Mystery Solved
How dust particles on the Moon's surface levitate and transport themselves across vast distances have baffled scientists for more than 50 years now — and has been used to explain the Moon's 'horizon glow.' But, it seems that a team of scientists from NASA solved the mystery.
"This new 'patched charge model' resolved a fundamental mechanism of dust charging and transport, which has been puzzling scientists for decades," explained researcher Xu Wang, from NASA’s Ames Research Centre in California. The journal Geophysical Research Letters published the study.
The team wanted to figure out if these dust particles are suspended by an electrostatic force. Wang, together with Mihaly Horanyi at the University of Colorado in Boulder, and their team of researchers conducted lab experiments to see how micron-sized dust particles would behave when exposed to ultraviolet (UV) radiation or electrically-charged gasses (or plasmas).
The team discovered, in both cases, the dust would actually leap by a few centimeters above the surface. On the Moon, the strange properties of its dust combined with UV radiation or plasma from the Sun can loft single particles and, sometimes, even large dust clusters up above the surface.
Dusting Your Boulders Off
On the Moon, these dust particles would scatter light reflected from the Sun, creating that famous 'horizon glow' that was first captured in the 1960s by the Apollo astronauts and NASA's Surveyor probes.

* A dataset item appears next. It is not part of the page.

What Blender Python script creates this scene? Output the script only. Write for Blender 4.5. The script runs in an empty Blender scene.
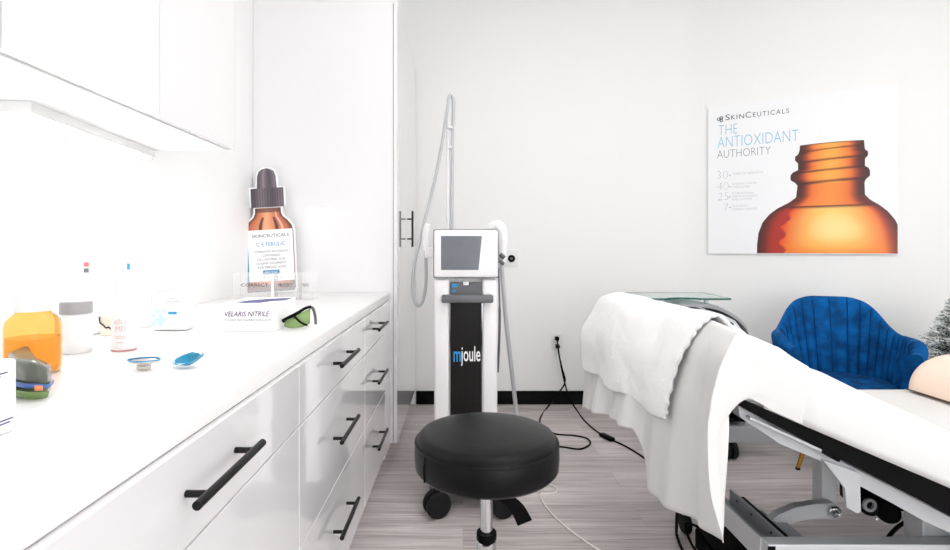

"[T]hese dust particles would have been lofted more than ten centimeters (four inches) above the lunar surface, leading researchers to conclude that the moon’s “horizon glow” -- seen in images taken by Surveyor 5, 6, and 7 five decades ago -- may have been caused in part by sunlight scattering in a cloud of electrostatically lofted dust particles," according to NASA.
The same phenomenon was observed later over Saturn's rings and in the craters of the asteroid Eros — where dust is also transported across vast regions devoid of winds or flowing water. "We expect dust particles to mobilize and transport electrostatically over the entire lunar surface, as well as the surface of any other airless planetary body," said Wang.
Unfortunately, the dust particles on the Moon actually create a rather harsh environment on its surface. The particles can be sharp and therefore dangerous to anything on the surface. These dusts are partly formed by meteorite impacts that pounded the Moon's surface rocks into fine particles, which are actually sharp due to being covered by a glassy shell. The glassy shell comes from lunar dirt that's melted into vapor, thanks to the energy from the meteorite impacts, which cooled and condensed on the dust particles.
"The dust was so abrasive that it actually wore through three layers of Kevlar-like material on [Harrison Schmitt's] boot," explained Larry Taylor, director at the Planetary Geosciences Institute at the University of Tennessee, speaking of the Apollo 17 crewmember's 1972 moon walk.